Let me give you an example.  In 2008, I was humbled to be named one of the bronze level winners of the Personal Brand Awards (started by Personal Branding guru Dan Schawbel) — an honor that recognizes people who have created remarkable personal brands.  In the descriptions of the winners, here’s how I was described:

Why he wonDrew is most notably the nicest guy on the internet. Aside from being one of the most recognized and respected authorities on marketing and branding online, he is a savvy networker. Since personal branding is all about giving before receiving and not putting yourself first, Drew has become known as a connector and friend to all.
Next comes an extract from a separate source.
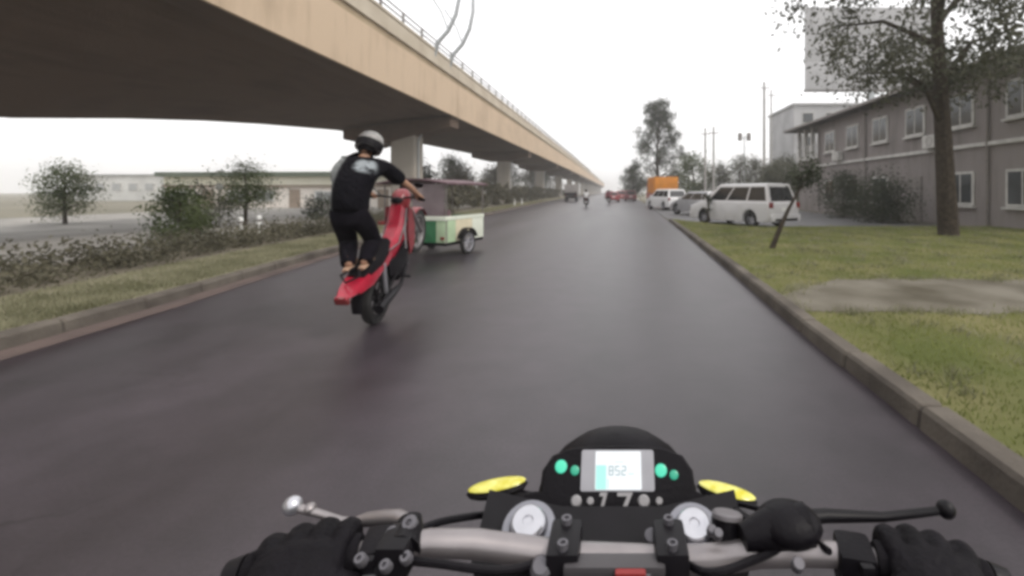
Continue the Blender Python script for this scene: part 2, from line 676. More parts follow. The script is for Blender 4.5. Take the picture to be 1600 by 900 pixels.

For all of this, we would like to present him a bronze personal brand award!

Read that first sentence again.  The nicest guy on the internet.  First…a very flattering description.  But in relation to this blog post — I would have never described myself or expected to be described that way.  Smart marketing & branding guy — sure.  That’s what I do day in and day out — write about marketing and branding.  I am a c0-creator of the Age of Conversation books (with Gavin Heaton) and Bloggers Social (with CK Kerley and Lori Magno) so maybe a community guy or a collaborator.  But the panel of judges examined the sum total of my brand… and they decided (because that’s how brands work) that I’m a giver/nice guy.

I’m not telling you all of this to toot my own horn.  After all, you too get to examine the sum total of my brand and decide what it means to YOU.  I am using myself as the example because as a branding guy…. I preach this stuff every day.  And yet how my own brand was perceived still surprised me a little.  I’m proud to be considered a nice guy but even I got caught up in the what (co-creator, marketing and branding) and didn’t remember that it’s the how/why that sticks with people.

When you read Liz’s post, she gives some examples of the soundbytes she’s talking about.  I think you’ll see that it’s not the what (marketing/branding) but the how or why (nice guy) that gets noticed.

So….your brand is out of your control.  It’s in the hands, minds and hearts of your consumers.  What would your soundbyte be?  (And how close it is to what you’d want it to be?)